The robot will be placed no further than 24" away from an omnidirectional light source (a lightbulb almost on the same plane as the robot) and oriented within 60 degrees of the optimal path towards the source. The robot has 2 minutes to drive autonomously towards the light source and stop within a 6" radius zone of the source. Stopping is important! The robot will be considered within the home zone if any part of it is within the home zone (it does not have to be totally within the zone).
Constraints: vehicle must fit within a 6"x6" footprint. No height restrictions.
Grading points: (best of 3 trials)
Robot built - 10
Orients towards light - +10
Moves towards light - +10
Stops within 18" radius - +5
Stops within 12" radius - +5
Stops within 6" radius - +10
Doesn't fit into 6"x6" footprint - -5
There are several ways to interpret the output of a light sensor. One way is to make a direct proportional connection between the value of the sensor and the motor output power. Another way is to set a sensor value threshold, over which a motor response is triggered. Yet another way is to trigger a response when a sensor value falls below a threshold. Experiment to see which way works better.
In this part of the lab, we are interested in very simple controllers of the kind imagined by Valentino Braitenberg (see Readings). So make your program as simple as possible while still doing the specified job. In particular, you may only use the OnFwd() and OnRev() motor control commands.

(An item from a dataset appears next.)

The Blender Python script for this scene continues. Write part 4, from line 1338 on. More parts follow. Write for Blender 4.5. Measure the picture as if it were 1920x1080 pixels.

Sensors are strange. They do not behave linearly everywhere, they may need to be reset (power cycle the robot) to work properly again. You will get 3 tries and you can switch off the light source between them if needed. Experiment with sensor placements for better readings.
First, coordinate with the second team and use both teams' robots, and add some battery-powered lights to your vehicles. We have provided you with 3 LED lights per 2 teams, and you may use these and/or other lights as you wish. Each vehicle must carry at least one source of light. Then, unleash your creative imaginations and design a set of two Braitenberg-style controllers (one for each robot) that together seem to an observer to be engaged in some "life-like" behavior describable in intentional terms. Intentional terms are those giving agency or intent to the vehicles, for example: like, dislike, be aggressive, be shy, pursue, attack, etc.
During the demo, the other 4-person team and the instructor will be guessing what intentional terms you were designing for. Telling the other 4-person team in advance what exactly you are working on is cheating in this part of the lab!
Grading points: (best of 3 trials)
Both robots carry lights and move - 10
Both respond to light in some consistent way for 2 minutes - +10
2-vehicle behavior can reasonably be described in intentional terms -
+10
Intentions guessed correctly by others - +10
Obviation of failure report - +10 (see Hand in section)
You may wish to redesign one or both of your vehicles for this part of the demo. The changes should be easily performed in a couple of minutes during demo time in lab. You may build on the controller from Part I, but beware preset thresholds for light sensors. The LED lights are much weaker than the omnidirectional source from Part I, and you might not be able to detect them properly with the same controller.
The ambient (overhead) lights can be turned on or off during the demo for Part II at your request.